Win xp/7 dual boot screw up

pbeadle

Distinguished
Oct 23, 2009
5
0
18,510
I had my primary HD setup with winxp and installed win7 on my secondary HD. Now that I've removed my secondary HD I still have an annoying dual boot message at every startup where I must select "previous version of windows". I thought I could simply resolve this by running the recovery disk and using fixboot, fixmbr. However now I'm left with a bootup error NTLDR not found. If I plug the drive into another machine it shows as a useless 1.5mb FAT partition with some random filenames on it. If I try to run windows repair it asks to reformat the drive.

Any ideas?
 

sub mesa

Distinguished
You could have simply resolved the issue by editing boot.ini file in the root of your system drive, which is a text file which you can edit to change the boot menu, and also configure it to wait only 1 second for example before booting the default windows.

But.. you didn't so let's try to resolve your issue..

You say you had 2 disks, and installed Windows 7 on the second disk, but the primary disk contains WinXP and you connected only the WinXP disk right now. You should not see a FAT partition; i assume you did not create that by itself. Could you give me a listing of your current partition?

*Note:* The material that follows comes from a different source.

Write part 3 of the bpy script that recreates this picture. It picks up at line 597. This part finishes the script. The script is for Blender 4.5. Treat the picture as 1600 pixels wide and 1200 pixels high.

If possible, a great tool to fix these issues is a Linux livecd, for example any Ubuntu cd will do and allows you to boot and check your disk, mount it, and correct errors. For example, with the command "fdisk -l /dev/sda" you will get the output of the partition tables on your first harddisk. There should also be a graphical partition editor called GParted, which resides in System -> Administration -> Partition Editor. This can be used while booted from the livecd, without any change to your computer.
 

pbeadle

Distinguished
Oct 23, 2009
5
0
18,510
I connected the winxp drive up to my ubuntu box as a secondary drive. With the fdisk command I get the following output for this secondary drive:
Disk /dev/sdb: 250.0 GB, 250000000000 bytes
255 heads, 63 sectors/track, 30394 cylinders
Units = cylinders of 16065 * 512 = 8225280 bytes
Disk identifier: 0x00000081

Device Boot Start End Blocks Id System
/dev/sdb1 2 30393 244123740 f W95 Ext'd (LBA)
/dev/sdb5 2 30393 244123708+ 7 HPFS/NTFS

Under System -> Administration -> I do not actually have 'Partition Editor'
 

sub mesa

Distinguished
FAT16 are you sure? This seems to contradict with the fdisk output you gave me. If the drive is really /dev/sdb (the second SCSI/SATA harddrive) it shows you have a NTFS partition there called /dev/sdb5. You may even try to mount it, to see if you can access the partition. I do recommend you mount it read-only, for example with:

sudo mkdir /mnt/ntfs
sudo mount -t ntfs -o ro /dev/sdb5 /mnt/ntfs

The -o ro will let it mount read-only, meaning it won't change a single byte on the filesystem so it can't damage anything (though rare).

What is your highest priority by the way, getting the data currently on the NTFS partition back, or just getting a working windows installation? If you don't need the data, just re-install windows on the drive. If you do need the data, perhaps you can mount it using Ubuntu and then copy all the contents over the network to another drive, or external drive.

Its possible the FAT16 parition is the small system partition created by Windows 7, it should be 100.0MB large in that case. Could you post a screenshot of the Gparted partition editor maybe? Pressing the print-screen button on your keyboard should let you create a .jpg to upload (to imageshack.us for example).